— start of SUPPLIED MATERIAL —

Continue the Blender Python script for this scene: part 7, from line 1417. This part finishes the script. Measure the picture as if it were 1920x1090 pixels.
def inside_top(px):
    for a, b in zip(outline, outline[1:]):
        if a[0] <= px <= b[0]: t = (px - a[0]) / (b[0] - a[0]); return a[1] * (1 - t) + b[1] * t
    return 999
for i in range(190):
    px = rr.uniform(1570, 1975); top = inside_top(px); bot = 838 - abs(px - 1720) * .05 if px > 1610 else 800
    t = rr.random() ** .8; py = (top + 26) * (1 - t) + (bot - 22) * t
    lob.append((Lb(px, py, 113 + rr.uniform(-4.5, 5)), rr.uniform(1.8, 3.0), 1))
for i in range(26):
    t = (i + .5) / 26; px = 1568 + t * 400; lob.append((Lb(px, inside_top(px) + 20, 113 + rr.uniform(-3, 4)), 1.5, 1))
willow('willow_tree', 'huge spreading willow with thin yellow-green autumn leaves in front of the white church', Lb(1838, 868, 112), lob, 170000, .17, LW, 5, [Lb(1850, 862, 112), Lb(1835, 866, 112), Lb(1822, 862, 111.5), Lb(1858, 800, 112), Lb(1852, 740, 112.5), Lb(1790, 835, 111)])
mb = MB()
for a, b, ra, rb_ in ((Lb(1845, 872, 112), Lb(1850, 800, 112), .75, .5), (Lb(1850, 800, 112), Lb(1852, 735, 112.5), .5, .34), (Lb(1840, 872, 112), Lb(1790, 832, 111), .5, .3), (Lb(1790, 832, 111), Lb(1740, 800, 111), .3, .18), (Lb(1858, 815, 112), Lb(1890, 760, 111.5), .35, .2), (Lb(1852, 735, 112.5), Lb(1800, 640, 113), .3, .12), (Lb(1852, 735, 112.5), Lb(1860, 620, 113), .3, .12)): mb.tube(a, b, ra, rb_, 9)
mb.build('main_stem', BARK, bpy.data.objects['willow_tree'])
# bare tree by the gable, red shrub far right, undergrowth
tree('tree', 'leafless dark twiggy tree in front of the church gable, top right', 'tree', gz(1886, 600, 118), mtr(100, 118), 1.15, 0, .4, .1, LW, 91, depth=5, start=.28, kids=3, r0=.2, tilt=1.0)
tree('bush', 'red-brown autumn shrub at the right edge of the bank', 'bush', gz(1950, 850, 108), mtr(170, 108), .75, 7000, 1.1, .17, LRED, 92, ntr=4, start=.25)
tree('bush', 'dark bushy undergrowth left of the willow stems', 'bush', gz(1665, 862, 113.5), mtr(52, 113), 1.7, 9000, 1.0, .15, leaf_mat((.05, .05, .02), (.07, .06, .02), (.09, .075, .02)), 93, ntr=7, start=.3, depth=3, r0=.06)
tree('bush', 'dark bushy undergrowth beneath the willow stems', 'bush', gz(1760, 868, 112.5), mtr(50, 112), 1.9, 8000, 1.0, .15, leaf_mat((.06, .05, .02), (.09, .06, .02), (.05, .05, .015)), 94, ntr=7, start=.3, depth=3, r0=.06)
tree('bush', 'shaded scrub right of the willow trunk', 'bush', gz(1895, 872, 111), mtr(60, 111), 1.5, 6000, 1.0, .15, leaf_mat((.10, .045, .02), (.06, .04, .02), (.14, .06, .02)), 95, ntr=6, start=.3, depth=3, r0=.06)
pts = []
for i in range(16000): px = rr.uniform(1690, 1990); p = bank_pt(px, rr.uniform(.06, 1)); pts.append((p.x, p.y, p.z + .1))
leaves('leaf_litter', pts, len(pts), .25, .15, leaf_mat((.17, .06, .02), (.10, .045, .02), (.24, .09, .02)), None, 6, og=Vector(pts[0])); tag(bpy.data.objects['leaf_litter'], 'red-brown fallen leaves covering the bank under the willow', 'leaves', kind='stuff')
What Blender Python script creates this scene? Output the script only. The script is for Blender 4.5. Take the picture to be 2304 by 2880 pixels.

— end of SUPPLIED MATERIAL —

Print the listing above in full, exactly as it is.

*ANSWER FOR THIS EXERCISE*:
Continue the Blender Python script for this scene: part 7, from line 1417. This part finishes the script. Measure the picture as if it were 1920x1090 pixels.
def inside_top(px):
    for a, b in zip(outline, outline[1:]):
        if a[0] <= px <= b[0]: t = (px - a[0]) / (b[0] - a[0]); return a[1] * (1 - t) + b[1] * t
    return 999
for i in range(190):
    px = rr.uniform(1570, 1975); top = inside_top(px); bot = 838 - abs(px - 1720) * .05 if px > 1610 else 800
    t = rr.random() ** .8; py = (top + 26) * (1 - t) + (bot - 22) * t
    lob.append((Lb(px, py, 113 + rr.uniform(-4.5, 5)), rr.uniform(1.8, 3.0), 1))
for i in range(26):
    t = (i + .5) / 26; px = 1568 + t * 400; lob.append((Lb(px, inside_top(px) + 20, 113 + rr.uniform(-3, 4)), 1.5, 1))
willow('willow_tree', 'huge spreading willow with thin yellow-green autumn leaves in front of the white church', Lb(1838, 868, 112), lob, 170000, .17, LW, 5, [Lb(1850, 862, 112), Lb(1835, 866, 112), Lb(1822, 862, 111.5), Lb(1858, 800, 112), Lb(1852, 740, 112.5), Lb(1790, 835, 111)])
mb = MB()
for a, b, ra, rb_ in ((Lb(1845, 872, 112), Lb(1850, 800, 112), .75, .5), (Lb(1850, 800, 112), Lb(1852, 735, 112.5), .5, .34), (Lb(1840, 872, 112), Lb(1790, 832, 111), .5, .3), (Lb(1790, 832, 111), Lb(1740, 800, 111), .3, .18), (Lb(1858, 815, 112), Lb(1890, 760, 111.5), .35, .2), (Lb(1852, 735, 112.5), Lb(1800, 640, 113), .3, .12), (Lb(1852, 735, 112.5), Lb(1860, 620, 113), .3, .12)): mb.tube(a, b, ra, rb_, 9)
mb.build('main_stem', BARK, bpy.data.objects['willow_tree'])
# bare tree by the gable, red shrub far right, undergrowth
tree('tree', 'leafless dark twiggy tree in front of the church gable, top right', 'tree', gz(1886, 600, 118), mtr(100, 118), 1.15, 0, .4, .1, LW, 91, depth=5, start=.28, kids=3, r0=.2, tilt=1.0)
tree('bush', 'red-brown autumn shrub at the right edge of the bank', 'bush', gz(1950, 850, 108), mtr(170, 108), .75, 7000, 1.1, .17, LRED, 92, ntr=4, start=.25)
tree('bush', 'dark bushy undergrowth left of the willow stems', 'bush', gz(1665, 862, 113.5), mtr(52, 113), 1.7, 9000, 1.0, .15, leaf_mat((.05, .05, .02), (.07, .06, .02), (.09, .075, .02)), 93, ntr=7, start=.3, depth=3, r0=.06)
tree('bush', 'dark bushy undergrowth beneath the willow stems', 'bush', gz(1760, 868, 112.5), mtr(50, 112), 1.9, 8000, 1.0, .15, leaf_mat((.06, .05, .02), (.09, .06, .02), (.05, .05, .015)), 94, ntr=7, start=.3, depth=3, r0=.06)
tree('bush', 'shaded scrub right of the willow trunk', 'bush', gz(1895, 872, 111), mtr(60, 111), 1.5, 6000, 1.0, .15, leaf_mat((.10, .045, .02), (.06, .04, .02), (.14, .06, .02)), 95, ntr=6, start=.3, depth=3, r0=.06)
pts = []
for i in range(16000): px = rr.uniform(1690, 1990); p = bank_pt(px, rr.uniform(.06, 1)); pts.append((p.x, p.y, p.z + .1))
leaves('leaf_litter', pts, len(pts), .25, .15, leaf_mat((.17, .06, .02), (.10, .045, .02), (.24, .09, .02)), None, 6, og=Vector(pts[0])); tag(bpy.data.objects['leaf_litter'], 'red-brown fallen leaves covering the bank under the willow', 'leaves', kind='stuff')
What Blender Python script creates this scene? Output the script only. The script is for Blender 4.5. Take the picture to be 2304 by 2880 pixels.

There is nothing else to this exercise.